WHAT YOU HAVE TO DO:
Reproduce the material below line by line, beginning with its first line and ending with the line that contains "SC = bpy.context.scene; COL = SC.collection"; leave out pictures.
+ + + +
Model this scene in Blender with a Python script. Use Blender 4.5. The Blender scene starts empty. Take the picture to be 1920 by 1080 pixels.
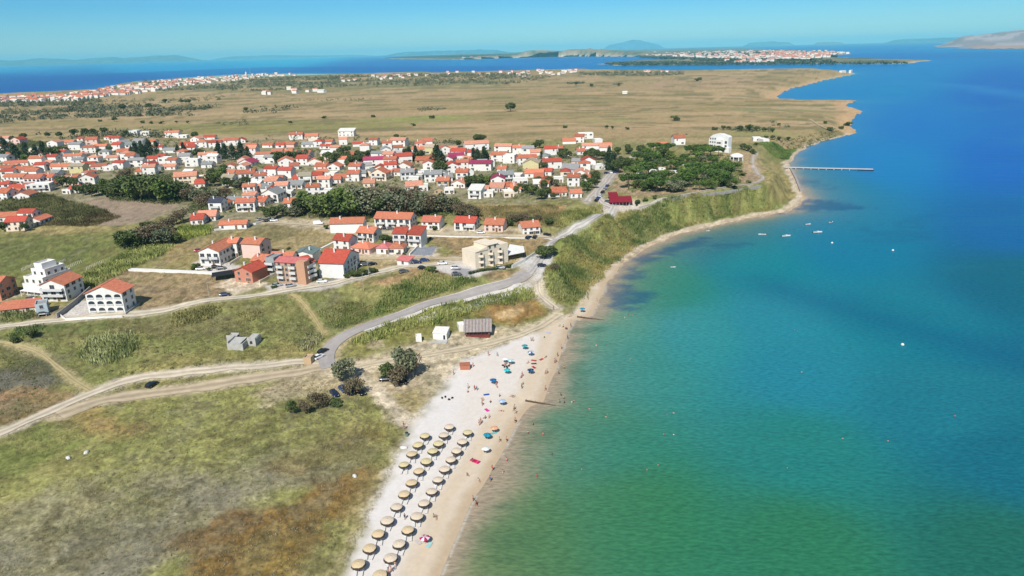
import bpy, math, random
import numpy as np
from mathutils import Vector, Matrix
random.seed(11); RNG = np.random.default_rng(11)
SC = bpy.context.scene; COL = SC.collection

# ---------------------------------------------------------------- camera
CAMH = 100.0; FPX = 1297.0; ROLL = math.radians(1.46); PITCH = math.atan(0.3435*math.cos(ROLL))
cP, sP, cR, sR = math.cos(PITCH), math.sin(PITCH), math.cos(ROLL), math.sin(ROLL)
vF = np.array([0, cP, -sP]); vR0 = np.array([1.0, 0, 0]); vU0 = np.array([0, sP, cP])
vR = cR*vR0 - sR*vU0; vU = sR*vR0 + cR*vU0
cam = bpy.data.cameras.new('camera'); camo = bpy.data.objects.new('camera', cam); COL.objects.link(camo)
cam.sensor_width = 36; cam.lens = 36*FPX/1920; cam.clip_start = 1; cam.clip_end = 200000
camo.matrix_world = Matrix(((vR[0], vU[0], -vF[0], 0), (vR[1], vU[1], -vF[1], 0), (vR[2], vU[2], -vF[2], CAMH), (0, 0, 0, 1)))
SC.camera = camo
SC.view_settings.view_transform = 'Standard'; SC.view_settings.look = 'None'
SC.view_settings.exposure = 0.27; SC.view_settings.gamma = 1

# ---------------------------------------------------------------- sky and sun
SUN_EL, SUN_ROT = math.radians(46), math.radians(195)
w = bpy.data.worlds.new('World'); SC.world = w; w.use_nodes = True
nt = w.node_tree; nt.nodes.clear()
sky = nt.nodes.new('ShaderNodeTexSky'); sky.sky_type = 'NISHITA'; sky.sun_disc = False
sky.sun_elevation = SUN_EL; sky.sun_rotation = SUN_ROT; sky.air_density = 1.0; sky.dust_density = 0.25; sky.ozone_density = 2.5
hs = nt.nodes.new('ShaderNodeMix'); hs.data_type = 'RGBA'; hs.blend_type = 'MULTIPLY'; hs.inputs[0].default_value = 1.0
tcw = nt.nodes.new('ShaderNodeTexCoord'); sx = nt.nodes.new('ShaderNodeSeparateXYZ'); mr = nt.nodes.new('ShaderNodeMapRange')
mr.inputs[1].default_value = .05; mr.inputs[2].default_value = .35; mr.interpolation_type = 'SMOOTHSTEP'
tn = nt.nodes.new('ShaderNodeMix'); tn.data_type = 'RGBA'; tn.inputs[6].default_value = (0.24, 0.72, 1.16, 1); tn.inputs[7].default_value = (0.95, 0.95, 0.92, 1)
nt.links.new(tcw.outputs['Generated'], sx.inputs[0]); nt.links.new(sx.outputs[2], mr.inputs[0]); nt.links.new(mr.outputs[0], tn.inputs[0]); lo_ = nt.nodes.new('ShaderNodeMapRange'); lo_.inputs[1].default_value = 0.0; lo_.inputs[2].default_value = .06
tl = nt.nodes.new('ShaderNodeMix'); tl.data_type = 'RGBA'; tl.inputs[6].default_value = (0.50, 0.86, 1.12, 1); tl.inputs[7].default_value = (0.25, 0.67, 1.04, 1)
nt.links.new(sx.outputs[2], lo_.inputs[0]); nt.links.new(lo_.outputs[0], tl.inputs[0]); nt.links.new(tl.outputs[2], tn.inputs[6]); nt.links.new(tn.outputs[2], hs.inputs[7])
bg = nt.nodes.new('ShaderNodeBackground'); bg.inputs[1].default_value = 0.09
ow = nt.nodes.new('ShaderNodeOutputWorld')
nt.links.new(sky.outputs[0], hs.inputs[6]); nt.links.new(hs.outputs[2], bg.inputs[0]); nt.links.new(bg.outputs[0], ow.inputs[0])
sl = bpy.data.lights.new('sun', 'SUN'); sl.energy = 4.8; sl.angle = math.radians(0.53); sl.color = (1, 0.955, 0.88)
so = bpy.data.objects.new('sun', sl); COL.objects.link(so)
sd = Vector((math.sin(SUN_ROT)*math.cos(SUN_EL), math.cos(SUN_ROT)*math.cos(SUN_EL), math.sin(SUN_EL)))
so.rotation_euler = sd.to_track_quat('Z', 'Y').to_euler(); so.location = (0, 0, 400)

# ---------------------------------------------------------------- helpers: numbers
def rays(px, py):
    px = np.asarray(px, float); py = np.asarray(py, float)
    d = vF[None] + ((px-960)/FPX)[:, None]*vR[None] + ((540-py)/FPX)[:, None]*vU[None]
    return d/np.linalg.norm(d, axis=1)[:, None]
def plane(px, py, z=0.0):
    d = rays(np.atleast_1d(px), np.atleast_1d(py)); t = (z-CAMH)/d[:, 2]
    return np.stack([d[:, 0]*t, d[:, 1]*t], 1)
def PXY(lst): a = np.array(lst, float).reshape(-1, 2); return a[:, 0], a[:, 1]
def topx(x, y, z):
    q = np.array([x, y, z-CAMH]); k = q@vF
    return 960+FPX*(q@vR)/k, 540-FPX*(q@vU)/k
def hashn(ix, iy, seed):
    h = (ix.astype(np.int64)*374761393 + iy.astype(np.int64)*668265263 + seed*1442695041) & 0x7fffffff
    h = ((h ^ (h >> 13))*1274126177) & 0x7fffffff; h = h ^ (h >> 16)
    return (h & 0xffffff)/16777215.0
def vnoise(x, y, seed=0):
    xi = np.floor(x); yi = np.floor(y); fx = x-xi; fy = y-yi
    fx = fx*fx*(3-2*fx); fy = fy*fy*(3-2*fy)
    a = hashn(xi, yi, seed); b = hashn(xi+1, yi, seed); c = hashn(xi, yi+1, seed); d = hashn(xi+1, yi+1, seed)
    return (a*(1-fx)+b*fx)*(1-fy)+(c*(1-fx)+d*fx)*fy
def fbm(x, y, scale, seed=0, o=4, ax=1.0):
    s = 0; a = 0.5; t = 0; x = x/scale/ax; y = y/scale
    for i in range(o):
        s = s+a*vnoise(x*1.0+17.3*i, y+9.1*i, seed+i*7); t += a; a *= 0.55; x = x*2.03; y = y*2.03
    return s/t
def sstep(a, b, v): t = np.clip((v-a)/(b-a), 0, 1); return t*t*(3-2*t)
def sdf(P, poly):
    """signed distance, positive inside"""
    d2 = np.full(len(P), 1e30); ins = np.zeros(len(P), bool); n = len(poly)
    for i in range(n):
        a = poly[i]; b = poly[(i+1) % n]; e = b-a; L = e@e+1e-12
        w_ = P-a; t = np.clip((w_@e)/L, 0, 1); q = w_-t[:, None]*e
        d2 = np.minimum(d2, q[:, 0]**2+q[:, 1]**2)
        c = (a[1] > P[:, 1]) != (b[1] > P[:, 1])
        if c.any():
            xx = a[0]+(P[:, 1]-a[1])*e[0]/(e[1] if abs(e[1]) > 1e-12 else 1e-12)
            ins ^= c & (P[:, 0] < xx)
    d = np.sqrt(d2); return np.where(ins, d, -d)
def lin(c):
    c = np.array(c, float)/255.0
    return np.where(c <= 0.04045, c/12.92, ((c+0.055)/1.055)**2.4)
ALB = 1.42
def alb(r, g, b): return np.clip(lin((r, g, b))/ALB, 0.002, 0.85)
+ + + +
TASK SOLUTION:
Model this scene in Blender with a Python script. Use Blender 4.5. The Blender scene starts empty. Take the picture to be 1920 by 1080 pixels.
import bpy, math, random
import numpy as np
from mathutils import Vector, Matrix
random.seed(11); RNG = np.random.default_rng(11)
SC = bpy.context.scene; COL = SC.collection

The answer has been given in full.